All this cruelty and these wanton acts of devastation and destruction were visited on the South and her people, not because they were criminals and outlaws, but to satiate Yankee hatred and revenge. That the South acted within her rights in withdrawing from the Union is now conceded by all unbiased and fair-minded men who have intelligence enough to investigate the rights of the states under the original compact—the Bill of Rights, the constitutions of several states, and the Constitution of the United States.

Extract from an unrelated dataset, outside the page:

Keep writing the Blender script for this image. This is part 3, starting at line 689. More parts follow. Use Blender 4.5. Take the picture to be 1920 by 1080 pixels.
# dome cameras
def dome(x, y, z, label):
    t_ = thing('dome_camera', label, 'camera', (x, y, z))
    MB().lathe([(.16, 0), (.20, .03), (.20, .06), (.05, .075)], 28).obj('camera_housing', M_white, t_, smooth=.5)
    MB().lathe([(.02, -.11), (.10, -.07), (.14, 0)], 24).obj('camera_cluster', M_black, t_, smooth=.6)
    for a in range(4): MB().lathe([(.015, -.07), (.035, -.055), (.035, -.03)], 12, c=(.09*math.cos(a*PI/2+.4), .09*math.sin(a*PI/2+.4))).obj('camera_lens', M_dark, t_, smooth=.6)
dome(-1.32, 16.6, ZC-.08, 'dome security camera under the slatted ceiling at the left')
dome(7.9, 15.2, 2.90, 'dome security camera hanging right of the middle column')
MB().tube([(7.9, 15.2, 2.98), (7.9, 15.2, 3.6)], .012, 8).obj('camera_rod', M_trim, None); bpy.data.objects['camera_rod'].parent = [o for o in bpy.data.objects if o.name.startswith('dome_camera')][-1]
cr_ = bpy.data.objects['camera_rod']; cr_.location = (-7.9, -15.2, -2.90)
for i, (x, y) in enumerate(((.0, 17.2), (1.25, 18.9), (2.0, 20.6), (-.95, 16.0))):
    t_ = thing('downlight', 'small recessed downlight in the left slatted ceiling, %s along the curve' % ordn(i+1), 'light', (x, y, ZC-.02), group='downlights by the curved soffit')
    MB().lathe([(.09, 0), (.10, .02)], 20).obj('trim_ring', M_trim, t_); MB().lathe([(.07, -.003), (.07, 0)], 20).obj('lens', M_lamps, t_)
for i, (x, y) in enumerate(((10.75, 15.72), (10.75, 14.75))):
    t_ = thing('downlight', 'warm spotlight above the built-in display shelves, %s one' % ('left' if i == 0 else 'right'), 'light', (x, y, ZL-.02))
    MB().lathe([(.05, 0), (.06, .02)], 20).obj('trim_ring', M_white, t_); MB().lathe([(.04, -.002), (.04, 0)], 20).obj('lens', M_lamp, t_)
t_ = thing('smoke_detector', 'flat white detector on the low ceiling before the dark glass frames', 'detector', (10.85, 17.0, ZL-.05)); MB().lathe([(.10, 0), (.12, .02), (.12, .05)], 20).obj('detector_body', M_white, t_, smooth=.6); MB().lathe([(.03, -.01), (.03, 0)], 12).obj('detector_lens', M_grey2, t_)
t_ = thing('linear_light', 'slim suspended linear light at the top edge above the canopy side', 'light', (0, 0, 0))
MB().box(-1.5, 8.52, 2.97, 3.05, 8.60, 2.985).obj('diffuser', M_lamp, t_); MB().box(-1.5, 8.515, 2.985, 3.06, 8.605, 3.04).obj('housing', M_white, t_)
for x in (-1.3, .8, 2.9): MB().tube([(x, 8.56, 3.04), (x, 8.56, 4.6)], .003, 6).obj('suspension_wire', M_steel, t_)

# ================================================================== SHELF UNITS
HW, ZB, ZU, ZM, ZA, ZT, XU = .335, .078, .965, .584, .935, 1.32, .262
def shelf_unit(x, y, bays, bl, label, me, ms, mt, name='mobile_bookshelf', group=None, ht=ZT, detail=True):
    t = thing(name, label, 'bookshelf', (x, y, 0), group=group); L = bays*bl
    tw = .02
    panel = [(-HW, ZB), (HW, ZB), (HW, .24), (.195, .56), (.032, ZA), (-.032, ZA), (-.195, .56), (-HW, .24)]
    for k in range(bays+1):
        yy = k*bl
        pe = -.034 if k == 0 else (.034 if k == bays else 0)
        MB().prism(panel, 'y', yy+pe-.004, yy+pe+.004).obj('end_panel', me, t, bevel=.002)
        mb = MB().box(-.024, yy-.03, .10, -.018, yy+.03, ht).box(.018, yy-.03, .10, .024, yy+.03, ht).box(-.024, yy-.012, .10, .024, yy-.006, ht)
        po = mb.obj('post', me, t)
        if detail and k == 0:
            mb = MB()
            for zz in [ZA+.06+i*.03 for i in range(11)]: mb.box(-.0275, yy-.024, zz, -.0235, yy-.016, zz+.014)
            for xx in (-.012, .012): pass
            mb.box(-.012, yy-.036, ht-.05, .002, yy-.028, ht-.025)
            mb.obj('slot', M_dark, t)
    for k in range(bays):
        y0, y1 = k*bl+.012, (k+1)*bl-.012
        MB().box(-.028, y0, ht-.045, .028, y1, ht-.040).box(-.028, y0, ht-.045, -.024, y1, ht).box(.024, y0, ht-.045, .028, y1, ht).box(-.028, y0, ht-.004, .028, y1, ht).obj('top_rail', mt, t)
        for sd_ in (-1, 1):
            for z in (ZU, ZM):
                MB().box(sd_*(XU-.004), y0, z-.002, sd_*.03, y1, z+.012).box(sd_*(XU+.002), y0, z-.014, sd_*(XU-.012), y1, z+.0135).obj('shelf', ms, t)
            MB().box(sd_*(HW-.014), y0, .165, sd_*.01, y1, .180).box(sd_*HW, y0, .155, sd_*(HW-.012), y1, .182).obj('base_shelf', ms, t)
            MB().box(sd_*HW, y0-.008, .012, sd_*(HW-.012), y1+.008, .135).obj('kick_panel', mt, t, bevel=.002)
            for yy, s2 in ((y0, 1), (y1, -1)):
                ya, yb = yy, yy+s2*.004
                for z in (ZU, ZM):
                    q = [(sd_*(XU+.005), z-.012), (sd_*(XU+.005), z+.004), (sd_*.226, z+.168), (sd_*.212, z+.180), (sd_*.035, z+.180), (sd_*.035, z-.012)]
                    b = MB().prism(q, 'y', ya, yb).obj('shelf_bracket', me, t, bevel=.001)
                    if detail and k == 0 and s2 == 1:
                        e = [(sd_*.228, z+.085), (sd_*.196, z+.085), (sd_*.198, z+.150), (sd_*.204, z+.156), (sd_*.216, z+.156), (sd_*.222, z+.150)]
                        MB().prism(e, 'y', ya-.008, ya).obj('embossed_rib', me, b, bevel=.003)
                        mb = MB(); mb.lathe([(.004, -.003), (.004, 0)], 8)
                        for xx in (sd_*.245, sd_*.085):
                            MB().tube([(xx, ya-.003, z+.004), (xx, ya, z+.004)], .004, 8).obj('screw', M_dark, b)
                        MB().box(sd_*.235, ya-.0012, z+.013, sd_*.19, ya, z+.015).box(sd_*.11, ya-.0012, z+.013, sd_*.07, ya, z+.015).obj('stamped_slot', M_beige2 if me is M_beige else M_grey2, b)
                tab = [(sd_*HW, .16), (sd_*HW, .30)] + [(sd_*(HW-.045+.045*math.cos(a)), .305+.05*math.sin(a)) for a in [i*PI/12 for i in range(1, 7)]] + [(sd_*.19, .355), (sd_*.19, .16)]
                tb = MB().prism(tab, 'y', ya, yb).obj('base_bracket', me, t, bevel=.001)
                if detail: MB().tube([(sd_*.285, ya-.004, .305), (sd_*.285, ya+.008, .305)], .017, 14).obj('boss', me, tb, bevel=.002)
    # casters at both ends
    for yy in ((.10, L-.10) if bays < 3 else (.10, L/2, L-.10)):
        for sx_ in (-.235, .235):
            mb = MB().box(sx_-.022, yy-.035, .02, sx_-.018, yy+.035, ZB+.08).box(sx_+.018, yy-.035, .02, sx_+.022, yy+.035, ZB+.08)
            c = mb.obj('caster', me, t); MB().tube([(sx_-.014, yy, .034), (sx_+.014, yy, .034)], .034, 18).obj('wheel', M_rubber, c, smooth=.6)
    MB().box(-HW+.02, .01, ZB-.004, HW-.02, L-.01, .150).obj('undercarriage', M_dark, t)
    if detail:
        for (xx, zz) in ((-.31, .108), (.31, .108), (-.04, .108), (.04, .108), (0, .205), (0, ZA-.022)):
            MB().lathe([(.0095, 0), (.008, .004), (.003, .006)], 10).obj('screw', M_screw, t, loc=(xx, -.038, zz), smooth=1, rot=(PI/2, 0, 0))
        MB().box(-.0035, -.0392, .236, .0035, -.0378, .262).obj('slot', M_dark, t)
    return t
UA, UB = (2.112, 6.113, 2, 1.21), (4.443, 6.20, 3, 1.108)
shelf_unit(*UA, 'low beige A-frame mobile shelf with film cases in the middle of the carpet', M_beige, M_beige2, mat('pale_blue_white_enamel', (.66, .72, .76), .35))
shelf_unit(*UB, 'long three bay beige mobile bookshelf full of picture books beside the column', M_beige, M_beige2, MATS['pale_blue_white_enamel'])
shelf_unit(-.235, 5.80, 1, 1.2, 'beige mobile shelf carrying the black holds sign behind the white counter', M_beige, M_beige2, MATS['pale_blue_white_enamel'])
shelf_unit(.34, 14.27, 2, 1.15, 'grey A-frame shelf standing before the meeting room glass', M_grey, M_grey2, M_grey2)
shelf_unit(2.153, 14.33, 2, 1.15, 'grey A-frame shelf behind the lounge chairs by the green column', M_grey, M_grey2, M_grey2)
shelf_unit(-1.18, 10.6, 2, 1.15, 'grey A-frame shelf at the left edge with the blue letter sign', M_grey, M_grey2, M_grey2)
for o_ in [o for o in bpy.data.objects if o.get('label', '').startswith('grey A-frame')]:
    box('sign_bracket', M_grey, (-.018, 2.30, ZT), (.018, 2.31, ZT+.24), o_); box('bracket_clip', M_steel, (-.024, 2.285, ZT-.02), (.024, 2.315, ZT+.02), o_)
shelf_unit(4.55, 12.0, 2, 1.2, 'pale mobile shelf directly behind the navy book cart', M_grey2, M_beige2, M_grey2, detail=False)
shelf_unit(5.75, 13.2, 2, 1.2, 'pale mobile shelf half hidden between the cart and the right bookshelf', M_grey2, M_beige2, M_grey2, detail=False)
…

Impartial history will accord the South honor, genius, skill, bravery and endurance, under adverse conditions, unexampled; victories many, against great odds. Truthfully has it been said of the Confederacy:
"No nation rose so white and fair,
Or fell so pure of crime"—
While to the North will be accorded success through unlimited resources and vastly superior numbers, together with dishonor and shame for cruelty, revengefulness and wanton destruction of private property, unequaled in modern history.
CHAPTER XXII
Lee's Surrender—Lincoln's Assassination—Out
of Prison and at Home
Prison life at Fort Delaware had not improved any during the absence of the 600; the same bad, scanty rations were still served, with no surcease of the tedious, weary hours. When General Lee surrendered at Appomattox on the 9th of April, 1865, the prisoners were very much depressed, and almost the last hope of the establishment of the independence of the South vanished. A meeting of the Virginia officers was held to consult as to what was best to be done. Gen. Jos. E. Johnston was still in the field with an army in North Carolina, and Gen. Kirby Smith, commanding the Trans-Mississippi Department, was in Texas with a few thousand men. Whether we would abandon all hope and get out of prison as soon as possible by taking the oath of allegiance to the United States Government, which was offered, or await future events, were the questions discussed. Several speeches were made. Among the speakers I remember Capt. Jas. Bumgardner, of Staunton; Capt. H. Clay Dickerson, of Bedford, and Capt. Don P. Halsey, of Lynchburg. Captain Halsey closed his speech by submitting a motion: "That the meeting take no action at present," which motion I seconded, and it was carried unanimously. We were not yet ready to surrender to what seemed to be the inevitable. General Johnston was still standing before the enemy with his tattered, battered, and shattered battalions, and we considered our unqualified allegiance was still due to the Confederacy while he thus stood. The remaining days of April were anxious and exciting ones.
LINCOLN'S ASSASSINATION
When the news of the assassination of Lincoln, which occurred on the night of the 14th of April, 1865, reached Fort Delaware the next morning, there was great excitement among the Yankee guards and prisoners also. The Yankee soldiers looked mad and vindictive, and the guards were doubled. Visions of retaliatory measures—banishment to Dry Tortugas, or worse—rose up before the Confederate officers. If retaliation was resorted to, no one knew how many Southern lives it would take to appease the wrath and vengeance of the North. If lots were cast for the victims, no one knew who would draw the black ballots. While all were discussing these questions in all seriousness, Peter Akers, the wit of the prison, broke the tension with the remark, "It was hard on old Abe to go through the war and then get bushwhacked in a theater."
The Yankees almost moved heaven and earth to implicate the Confederate authorities in the assassination of Lincoln, but failed most signally. No doubt, they would have given worlds, if at their command, if President Jeff Davis and other leaders could have been connected with the plot and crime. As is well known, Boothe, the assassin, was shot dead in the attempt to capture him, and that a man named Harold, who was with Boothe when killed: Payne, who the same night attempted to assassinate Secretary of State, Wm. H. Seward, and Mrs. Surratt—were hung, the latter in all probability innocent of any crime; there was no evidence to connect her with the assassination or the plot. Some of the assassins boarded at her house and her son fled.